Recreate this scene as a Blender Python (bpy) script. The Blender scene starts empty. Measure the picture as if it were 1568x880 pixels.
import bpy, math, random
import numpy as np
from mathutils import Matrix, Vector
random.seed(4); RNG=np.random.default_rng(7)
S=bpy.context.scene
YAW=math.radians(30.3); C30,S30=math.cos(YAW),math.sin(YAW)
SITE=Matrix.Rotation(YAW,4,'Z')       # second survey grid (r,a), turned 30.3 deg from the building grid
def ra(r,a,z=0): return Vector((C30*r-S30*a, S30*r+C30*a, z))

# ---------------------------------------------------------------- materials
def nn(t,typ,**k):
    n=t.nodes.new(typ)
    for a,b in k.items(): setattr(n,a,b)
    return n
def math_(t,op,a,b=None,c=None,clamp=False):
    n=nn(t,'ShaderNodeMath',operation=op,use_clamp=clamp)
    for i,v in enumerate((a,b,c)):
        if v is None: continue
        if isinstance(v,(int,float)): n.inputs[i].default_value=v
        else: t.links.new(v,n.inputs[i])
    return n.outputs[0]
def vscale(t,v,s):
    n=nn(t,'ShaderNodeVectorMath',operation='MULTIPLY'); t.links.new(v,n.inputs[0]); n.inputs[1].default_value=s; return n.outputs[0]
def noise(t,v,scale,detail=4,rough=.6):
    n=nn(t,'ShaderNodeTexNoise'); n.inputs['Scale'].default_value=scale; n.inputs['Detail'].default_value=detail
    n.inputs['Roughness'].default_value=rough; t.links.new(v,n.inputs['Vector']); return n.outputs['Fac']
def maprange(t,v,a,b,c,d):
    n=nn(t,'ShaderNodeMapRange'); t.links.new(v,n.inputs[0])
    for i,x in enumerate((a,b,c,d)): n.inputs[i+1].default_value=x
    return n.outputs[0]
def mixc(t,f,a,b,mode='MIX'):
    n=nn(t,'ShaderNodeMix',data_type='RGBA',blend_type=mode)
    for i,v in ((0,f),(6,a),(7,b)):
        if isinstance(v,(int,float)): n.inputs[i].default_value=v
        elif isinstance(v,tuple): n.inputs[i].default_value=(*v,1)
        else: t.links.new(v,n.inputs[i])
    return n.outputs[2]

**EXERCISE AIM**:
Please return the data above exactly as given.

**REPLY**:
Recreate this scene as a Blender Python (bpy) script. The Blender scene starts empty. Measure the picture as if it were 1568x880 pixels.
import bpy, math, random
import numpy as np
from mathutils import Matrix, Vector
random.seed(4); RNG=np.random.default_rng(7)
S=bpy.context.scene
YAW=math.radians(30.3); C30,S30=math.cos(YAW),math.sin(YAW)
SITE=Matrix.Rotation(YAW,4,'Z')       # second survey grid (r,a), turned 30.3 deg from the building grid
def ra(r,a,z=0): return Vector((C30*r-S30*a, S30*r+C30*a, z))

# ---------------------------------------------------------------- materials
def nn(t,typ,**k):
    n=t.nodes.new(typ)
    for a,b in k.items(): setattr(n,a,b)
    return n
def math_(t,op,a,b=None,c=None,clamp=False):
    n=nn(t,'ShaderNodeMath',operation=op,use_clamp=clamp)
    for i,v in enumerate((a,b,c)):
        if v is None: continue
        if isinstance(v,(int,float)): n.inputs[i].default_value=v
        else: t.links.new(v,n.inputs[i])
    return n.outputs[0]
def vscale(t,v,s):
    n=nn(t,'ShaderNodeVectorMath',operation='MULTIPLY'); t.links.new(v,n.inputs[0]); n.inputs[1].default_value=s; return n.outputs[0]
def noise(t,v,scale,detail=4,rough=.6):
    n=nn(t,'ShaderNodeTexNoise'); n.inputs['Scale'].default_value=scale; n.inputs['Detail'].default_value=detail
    n.inputs['Roughness'].default_value=rough; t.links.new(v,n.inputs['Vector']); return n.outputs['Fac']
def maprange(t,v,a,b,c,d):
    n=nn(t,'ShaderNodeMapRange'); t.links.new(v,n.inputs[0])
    for i,x in enumerate((a,b,c,d)): n.inputs[i+1].default_value=x
    return n.outputs[0]
def mixc(t,f,a,b,mode='MIX'):
    n=nn(t,'ShaderNodeMix',data_type='RGBA',blend_type=mode)
    for i,v in ((0,f),(6,a),(7,b)):
        if isinstance(v,(int,float)): n.inputs[i].default_value=v
        elif isinstance(v,tuple): n.inputs[i].default_value=(*v,1)
        else: t.links.new(v,n.inputs[i])
    return n.outputs[2]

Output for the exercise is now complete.